I feel I should jump into the LibDem v Conservatives argument raging in the local press because both sides have their facts wrong about regional government.

It is correct that a Council of Europe was set up in 1949 along the regional lines we see today.

However, its function was inter-governmental cooperation on a few specific matters and not to become a government itself.

The European Union plans to become the government to which each of the 111 European Regions answer, thereby cutting out national and local governments as we know them.

Contrary to claims that Regional Assemblies would bring democracy closer, they would in fact take democracy away from the elector.

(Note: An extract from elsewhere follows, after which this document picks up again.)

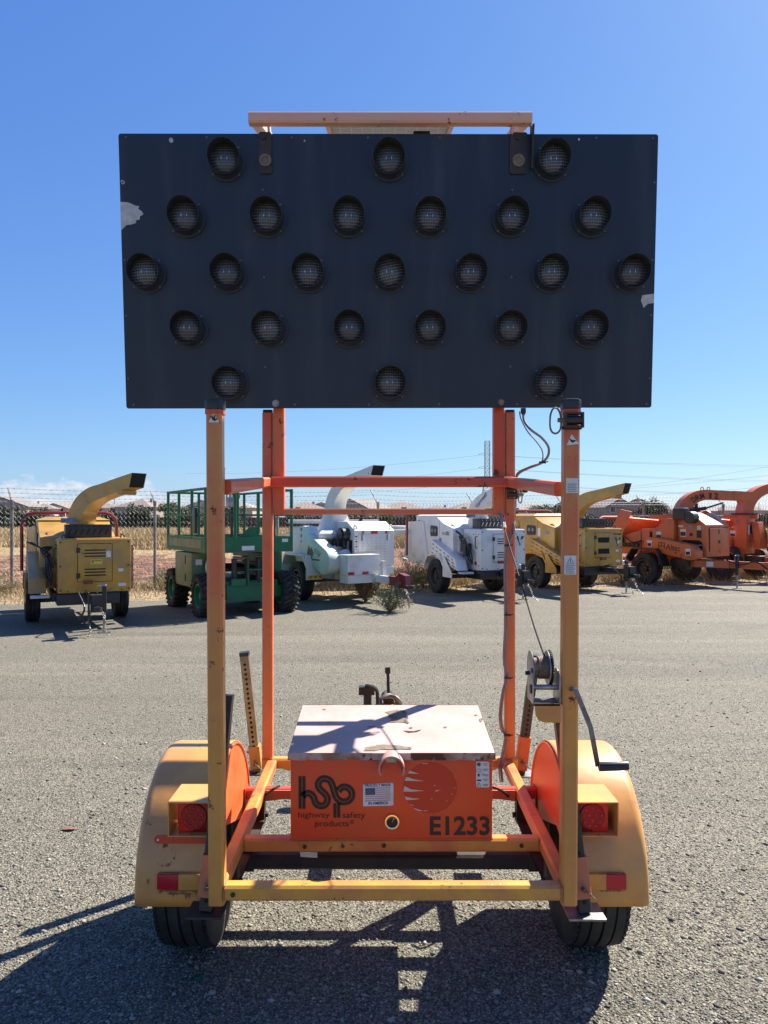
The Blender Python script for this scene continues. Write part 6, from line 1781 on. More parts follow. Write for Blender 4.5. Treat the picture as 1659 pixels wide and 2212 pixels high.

Our MPs and local councillors are the only people we elect to represent us who we can recognise in the street and both are being stripped of any power to influence decisions that affect us. Our local councils have for some years, and against the wishes of many councillors, been relieved of the power to create local policy in favour of less accountable regional authorities. We do already have accountable, devolved local units - they are called Counties!

Regionalisation means a total restructuring of government as we know it with the intention of transferring direct control to Brussels within a decade.

If the elector is happy with that prospect and wishes to do away with the current system, they should be armed with honest facts and given a choice in a referendum asking, simply, whether they want Regional Assemblies or not.

Christopher Kingsley, West Midlands Constitutional Convention Ltd, Court Cottage, Yarkhill.